- [Records shown]:
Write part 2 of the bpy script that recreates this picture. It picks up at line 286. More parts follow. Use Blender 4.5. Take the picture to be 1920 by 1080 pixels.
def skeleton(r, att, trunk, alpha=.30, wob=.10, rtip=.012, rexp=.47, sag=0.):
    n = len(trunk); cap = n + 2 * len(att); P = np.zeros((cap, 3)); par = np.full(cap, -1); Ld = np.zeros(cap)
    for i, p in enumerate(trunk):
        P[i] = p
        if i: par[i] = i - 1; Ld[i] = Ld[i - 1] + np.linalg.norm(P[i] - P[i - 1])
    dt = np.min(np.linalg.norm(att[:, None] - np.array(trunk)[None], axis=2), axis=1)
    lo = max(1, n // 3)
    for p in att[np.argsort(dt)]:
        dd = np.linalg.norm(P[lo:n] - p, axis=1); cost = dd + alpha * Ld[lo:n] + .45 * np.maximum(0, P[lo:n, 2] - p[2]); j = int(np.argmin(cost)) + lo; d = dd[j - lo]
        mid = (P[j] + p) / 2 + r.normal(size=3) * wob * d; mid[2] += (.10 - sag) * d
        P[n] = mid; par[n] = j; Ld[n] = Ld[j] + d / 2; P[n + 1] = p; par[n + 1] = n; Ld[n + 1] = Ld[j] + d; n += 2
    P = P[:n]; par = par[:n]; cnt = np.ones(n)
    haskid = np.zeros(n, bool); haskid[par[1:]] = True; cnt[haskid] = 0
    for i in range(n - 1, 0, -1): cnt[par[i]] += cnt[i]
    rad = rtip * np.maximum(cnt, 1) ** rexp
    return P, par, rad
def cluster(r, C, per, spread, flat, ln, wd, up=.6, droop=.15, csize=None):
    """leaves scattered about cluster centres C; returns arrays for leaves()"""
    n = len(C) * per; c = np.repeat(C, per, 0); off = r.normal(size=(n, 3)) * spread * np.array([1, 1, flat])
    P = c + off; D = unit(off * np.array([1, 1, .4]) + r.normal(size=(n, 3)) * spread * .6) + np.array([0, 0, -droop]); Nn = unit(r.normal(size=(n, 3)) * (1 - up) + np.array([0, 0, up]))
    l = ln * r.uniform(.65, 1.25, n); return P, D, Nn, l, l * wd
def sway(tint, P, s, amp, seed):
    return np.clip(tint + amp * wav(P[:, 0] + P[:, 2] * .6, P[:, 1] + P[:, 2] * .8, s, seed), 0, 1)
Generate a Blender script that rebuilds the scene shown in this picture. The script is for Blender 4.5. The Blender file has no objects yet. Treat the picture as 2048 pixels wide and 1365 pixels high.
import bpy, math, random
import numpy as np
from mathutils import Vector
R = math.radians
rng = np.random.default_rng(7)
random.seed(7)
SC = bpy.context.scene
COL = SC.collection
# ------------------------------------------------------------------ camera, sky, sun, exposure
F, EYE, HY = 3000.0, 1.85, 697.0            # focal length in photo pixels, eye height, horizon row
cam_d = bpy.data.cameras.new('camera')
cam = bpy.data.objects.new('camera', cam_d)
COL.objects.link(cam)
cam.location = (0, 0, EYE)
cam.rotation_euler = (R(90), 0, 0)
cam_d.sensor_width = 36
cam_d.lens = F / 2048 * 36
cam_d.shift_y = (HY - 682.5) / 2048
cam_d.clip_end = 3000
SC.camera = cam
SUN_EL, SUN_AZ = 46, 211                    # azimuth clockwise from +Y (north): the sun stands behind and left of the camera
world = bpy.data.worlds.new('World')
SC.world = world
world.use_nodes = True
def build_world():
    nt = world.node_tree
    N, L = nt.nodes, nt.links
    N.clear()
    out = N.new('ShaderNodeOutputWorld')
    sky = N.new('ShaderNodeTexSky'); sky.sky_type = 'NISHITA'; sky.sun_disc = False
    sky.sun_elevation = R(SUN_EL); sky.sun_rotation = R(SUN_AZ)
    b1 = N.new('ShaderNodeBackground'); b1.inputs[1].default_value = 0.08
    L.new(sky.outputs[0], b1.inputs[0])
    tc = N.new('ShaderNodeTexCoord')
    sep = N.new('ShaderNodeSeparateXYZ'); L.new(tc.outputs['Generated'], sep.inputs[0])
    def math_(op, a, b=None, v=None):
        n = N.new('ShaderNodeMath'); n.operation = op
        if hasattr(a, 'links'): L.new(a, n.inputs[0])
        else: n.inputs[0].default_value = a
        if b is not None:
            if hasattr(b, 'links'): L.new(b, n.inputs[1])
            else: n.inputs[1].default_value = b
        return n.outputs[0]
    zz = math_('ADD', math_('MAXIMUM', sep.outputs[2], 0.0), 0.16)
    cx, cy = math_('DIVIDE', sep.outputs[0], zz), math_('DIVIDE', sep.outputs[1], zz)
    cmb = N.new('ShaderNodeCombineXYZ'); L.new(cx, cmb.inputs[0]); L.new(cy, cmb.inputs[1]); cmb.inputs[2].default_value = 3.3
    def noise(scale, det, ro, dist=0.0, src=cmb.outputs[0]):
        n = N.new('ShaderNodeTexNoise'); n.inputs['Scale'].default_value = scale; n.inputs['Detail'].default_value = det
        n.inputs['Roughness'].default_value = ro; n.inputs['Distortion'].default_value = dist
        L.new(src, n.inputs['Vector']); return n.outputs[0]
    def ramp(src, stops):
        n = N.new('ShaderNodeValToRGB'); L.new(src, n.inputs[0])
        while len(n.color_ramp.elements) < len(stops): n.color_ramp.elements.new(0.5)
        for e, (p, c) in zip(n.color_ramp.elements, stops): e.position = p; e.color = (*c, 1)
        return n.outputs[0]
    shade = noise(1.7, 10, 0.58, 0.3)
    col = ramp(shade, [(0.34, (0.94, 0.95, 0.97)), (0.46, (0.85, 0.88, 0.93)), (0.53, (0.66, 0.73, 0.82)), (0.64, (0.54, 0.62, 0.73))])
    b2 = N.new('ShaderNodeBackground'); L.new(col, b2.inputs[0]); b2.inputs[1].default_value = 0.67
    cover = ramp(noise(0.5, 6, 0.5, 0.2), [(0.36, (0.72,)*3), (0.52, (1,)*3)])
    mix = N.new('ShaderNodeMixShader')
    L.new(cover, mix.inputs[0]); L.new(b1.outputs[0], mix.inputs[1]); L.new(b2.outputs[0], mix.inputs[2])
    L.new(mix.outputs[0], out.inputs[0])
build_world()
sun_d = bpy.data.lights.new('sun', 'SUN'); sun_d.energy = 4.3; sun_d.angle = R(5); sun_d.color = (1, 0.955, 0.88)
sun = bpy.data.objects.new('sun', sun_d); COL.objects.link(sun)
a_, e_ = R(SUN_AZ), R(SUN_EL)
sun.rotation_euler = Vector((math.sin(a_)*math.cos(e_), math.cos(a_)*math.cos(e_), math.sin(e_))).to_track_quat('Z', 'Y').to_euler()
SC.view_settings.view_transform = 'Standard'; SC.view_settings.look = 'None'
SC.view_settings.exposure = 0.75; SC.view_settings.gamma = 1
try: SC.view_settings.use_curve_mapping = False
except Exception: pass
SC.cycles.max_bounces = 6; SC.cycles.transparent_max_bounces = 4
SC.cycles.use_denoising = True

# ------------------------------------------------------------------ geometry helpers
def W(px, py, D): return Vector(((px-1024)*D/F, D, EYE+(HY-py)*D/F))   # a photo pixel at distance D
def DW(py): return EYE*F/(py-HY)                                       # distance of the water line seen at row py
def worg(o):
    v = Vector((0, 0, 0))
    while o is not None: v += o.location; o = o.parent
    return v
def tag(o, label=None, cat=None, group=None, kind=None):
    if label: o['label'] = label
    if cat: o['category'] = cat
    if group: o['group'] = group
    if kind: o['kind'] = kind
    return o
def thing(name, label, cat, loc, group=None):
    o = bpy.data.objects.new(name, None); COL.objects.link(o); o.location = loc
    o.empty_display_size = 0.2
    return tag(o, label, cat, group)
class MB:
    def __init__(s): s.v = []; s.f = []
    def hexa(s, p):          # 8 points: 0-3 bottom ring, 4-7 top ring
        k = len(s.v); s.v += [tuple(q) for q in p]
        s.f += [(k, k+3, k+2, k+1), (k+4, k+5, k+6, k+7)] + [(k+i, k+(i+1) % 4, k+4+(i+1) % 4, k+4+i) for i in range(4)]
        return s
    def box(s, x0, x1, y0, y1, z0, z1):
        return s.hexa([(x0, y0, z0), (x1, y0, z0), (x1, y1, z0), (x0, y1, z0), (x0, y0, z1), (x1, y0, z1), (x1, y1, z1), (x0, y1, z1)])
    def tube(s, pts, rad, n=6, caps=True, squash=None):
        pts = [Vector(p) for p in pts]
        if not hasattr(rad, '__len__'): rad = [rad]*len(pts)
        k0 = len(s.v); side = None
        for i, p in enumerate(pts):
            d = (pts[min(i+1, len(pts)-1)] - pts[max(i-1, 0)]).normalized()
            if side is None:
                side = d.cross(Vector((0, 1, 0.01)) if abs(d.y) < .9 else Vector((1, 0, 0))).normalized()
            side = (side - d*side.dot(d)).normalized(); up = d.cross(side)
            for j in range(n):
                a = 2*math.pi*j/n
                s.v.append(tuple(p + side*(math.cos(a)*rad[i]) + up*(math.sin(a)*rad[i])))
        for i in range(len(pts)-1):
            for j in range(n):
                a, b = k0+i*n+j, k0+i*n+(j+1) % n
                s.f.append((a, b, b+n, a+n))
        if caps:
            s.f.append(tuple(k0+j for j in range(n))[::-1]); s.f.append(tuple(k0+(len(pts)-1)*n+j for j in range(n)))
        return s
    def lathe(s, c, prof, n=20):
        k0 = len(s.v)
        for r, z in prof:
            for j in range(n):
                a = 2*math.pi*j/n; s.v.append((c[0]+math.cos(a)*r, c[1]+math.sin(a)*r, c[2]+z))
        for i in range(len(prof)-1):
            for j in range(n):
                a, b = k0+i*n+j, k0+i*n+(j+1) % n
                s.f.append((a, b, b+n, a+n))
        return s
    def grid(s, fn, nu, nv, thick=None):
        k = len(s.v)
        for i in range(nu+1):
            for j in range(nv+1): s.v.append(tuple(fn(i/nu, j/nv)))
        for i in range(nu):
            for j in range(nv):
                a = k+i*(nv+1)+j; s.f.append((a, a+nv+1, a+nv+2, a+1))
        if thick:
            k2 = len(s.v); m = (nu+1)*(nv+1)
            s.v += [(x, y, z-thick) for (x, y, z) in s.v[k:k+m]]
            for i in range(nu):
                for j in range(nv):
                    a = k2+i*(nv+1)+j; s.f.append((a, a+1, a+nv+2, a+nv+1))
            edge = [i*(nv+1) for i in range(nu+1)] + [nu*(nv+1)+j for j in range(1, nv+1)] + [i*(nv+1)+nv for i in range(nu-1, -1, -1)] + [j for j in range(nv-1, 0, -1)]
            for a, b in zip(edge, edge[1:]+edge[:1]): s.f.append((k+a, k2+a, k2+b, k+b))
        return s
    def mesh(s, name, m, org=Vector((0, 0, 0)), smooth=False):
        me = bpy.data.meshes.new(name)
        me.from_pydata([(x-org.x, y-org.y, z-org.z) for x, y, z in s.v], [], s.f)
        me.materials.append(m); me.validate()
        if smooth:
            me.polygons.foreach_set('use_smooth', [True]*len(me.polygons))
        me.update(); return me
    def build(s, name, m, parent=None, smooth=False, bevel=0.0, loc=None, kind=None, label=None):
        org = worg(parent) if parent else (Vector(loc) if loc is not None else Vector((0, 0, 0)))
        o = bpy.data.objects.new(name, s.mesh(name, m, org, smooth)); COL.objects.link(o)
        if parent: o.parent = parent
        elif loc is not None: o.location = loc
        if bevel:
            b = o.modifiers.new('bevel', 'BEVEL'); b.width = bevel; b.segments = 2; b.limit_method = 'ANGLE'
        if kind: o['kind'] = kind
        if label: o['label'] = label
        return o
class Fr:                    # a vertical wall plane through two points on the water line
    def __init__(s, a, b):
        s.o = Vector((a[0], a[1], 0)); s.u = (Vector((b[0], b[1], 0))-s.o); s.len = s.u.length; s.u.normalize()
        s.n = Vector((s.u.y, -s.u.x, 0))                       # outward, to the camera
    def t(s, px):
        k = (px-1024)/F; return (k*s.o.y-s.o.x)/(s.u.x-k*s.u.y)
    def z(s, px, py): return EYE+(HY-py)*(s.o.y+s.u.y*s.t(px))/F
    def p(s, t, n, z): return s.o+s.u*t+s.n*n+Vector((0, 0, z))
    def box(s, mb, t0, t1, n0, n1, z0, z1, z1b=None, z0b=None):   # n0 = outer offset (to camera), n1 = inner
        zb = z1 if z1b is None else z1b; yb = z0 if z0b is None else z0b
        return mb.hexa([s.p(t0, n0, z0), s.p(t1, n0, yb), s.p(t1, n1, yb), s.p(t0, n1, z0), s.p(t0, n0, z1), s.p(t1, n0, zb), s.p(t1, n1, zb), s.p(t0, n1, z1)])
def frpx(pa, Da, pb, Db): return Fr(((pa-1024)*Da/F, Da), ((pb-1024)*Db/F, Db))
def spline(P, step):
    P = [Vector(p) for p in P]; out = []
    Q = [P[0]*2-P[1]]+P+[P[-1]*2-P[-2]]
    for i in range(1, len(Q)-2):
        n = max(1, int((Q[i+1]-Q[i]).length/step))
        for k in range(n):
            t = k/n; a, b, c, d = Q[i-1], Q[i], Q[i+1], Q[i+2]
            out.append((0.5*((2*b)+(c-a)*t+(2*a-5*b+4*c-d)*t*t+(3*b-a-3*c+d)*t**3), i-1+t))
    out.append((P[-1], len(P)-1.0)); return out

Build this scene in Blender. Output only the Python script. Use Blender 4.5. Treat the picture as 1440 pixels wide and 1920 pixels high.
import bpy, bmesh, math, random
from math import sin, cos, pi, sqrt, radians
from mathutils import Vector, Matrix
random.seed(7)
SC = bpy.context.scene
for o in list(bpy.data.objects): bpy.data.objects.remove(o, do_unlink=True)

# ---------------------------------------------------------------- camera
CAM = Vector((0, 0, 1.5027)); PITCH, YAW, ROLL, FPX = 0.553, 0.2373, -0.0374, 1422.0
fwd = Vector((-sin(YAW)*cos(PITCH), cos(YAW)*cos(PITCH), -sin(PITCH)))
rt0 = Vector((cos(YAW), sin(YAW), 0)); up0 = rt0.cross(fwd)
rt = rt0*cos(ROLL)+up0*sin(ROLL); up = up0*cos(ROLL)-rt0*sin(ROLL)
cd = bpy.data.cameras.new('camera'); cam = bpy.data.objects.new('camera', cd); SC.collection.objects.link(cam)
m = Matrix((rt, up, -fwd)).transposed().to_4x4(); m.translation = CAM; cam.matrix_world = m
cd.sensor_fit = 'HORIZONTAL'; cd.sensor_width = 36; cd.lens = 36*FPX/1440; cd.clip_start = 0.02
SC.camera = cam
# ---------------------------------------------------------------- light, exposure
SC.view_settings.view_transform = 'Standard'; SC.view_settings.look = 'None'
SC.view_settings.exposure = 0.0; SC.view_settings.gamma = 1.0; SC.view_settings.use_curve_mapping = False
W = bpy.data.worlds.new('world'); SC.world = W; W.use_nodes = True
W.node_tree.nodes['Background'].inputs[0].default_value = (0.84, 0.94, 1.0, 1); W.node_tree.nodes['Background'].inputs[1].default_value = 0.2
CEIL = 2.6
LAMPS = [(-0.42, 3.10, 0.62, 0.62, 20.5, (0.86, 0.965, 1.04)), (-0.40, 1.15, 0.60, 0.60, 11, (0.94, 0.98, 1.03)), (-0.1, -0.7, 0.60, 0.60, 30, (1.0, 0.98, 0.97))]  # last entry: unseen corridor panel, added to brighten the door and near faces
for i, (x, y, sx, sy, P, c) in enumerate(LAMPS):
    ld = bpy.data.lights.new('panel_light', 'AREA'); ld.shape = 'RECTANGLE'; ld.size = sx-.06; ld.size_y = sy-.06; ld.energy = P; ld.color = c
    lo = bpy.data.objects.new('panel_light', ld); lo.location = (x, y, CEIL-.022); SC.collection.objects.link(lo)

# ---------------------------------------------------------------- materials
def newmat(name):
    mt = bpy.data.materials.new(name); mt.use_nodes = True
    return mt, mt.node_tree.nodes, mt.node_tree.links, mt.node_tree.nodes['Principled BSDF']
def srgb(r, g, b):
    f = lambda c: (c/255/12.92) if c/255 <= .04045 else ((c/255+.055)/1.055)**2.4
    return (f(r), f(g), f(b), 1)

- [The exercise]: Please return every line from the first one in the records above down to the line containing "return np.clip(tint +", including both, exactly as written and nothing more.

- [Reply]:
Write part 2 of the bpy script that recreates this picture. It picks up at line 286. More parts follow. Use Blender 4.5. Take the picture to be 1920 by 1080 pixels.
def skeleton(r, att, trunk, alpha=.30, wob=.10, rtip=.012, rexp=.47, sag=0.):
    n = len(trunk); cap = n + 2 * len(att); P = np.zeros((cap, 3)); par = np.full(cap, -1); Ld = np.zeros(cap)
    for i, p in enumerate(trunk):
        P[i] = p
        if i: par[i] = i - 1; Ld[i] = Ld[i - 1] + np.linalg.norm(P[i] - P[i - 1])
    dt = np.min(np.linalg.norm(att[:, None] - np.array(trunk)[None], axis=2), axis=1)
    lo = max(1, n // 3)
    for p in att[np.argsort(dt)]:
        dd = np.linalg.norm(P[lo:n] - p, axis=1); cost = dd + alpha * Ld[lo:n] + .45 * np.maximum(0, P[lo:n, 2] - p[2]); j = int(np.argmin(cost)) + lo; d = dd[j - lo]
        mid = (P[j] + p) / 2 + r.normal(size=3) * wob * d; mid[2] += (.10 - sag) * d
        P[n] = mid; par[n] = j; Ld[n] = Ld[j] + d / 2; P[n + 1] = p; par[n + 1] = n; Ld[n + 1] = Ld[j] + d; n += 2
    P = P[:n]; par = par[:n]; cnt = np.ones(n)
    haskid = np.zeros(n, bool); haskid[par[1:]] = True; cnt[haskid] = 0
    for i in range(n - 1, 0, -1): cnt[par[i]] += cnt[i]
    rad = rtip * np.maximum(cnt, 1) ** rexp
    return P, par, rad
def cluster(r, C, per, spread, flat, ln, wd, up=.6, droop=.15, csize=None):
    """leaves scattered about cluster centres C; returns arrays for leaves()"""
    n = len(C) * per; c = np.repeat(C, per, 0); off = r.normal(size=(n, 3)) * spread * np.array([1, 1, flat])
    P = c + off; D = unit(off * np.array([1, 1, .4]) + r.normal(size=(n, 3)) * spread * .6) + np.array([0, 0, -droop]); Nn = unit(r.normal(size=(n, 3)) * (1 - up) + np.array([0, 0, up]))
    l = ln * r.uniform(.65, 1.25, n); return P, D, Nn, l, l * wd
def sway(tint, P, s, amp, seed):
    return np.clip(tint + amp * wav(P[:, 0] + P[:, 2] * .6, P[:, 1] + P[:, 2] * .8, s, seed), 0, 1)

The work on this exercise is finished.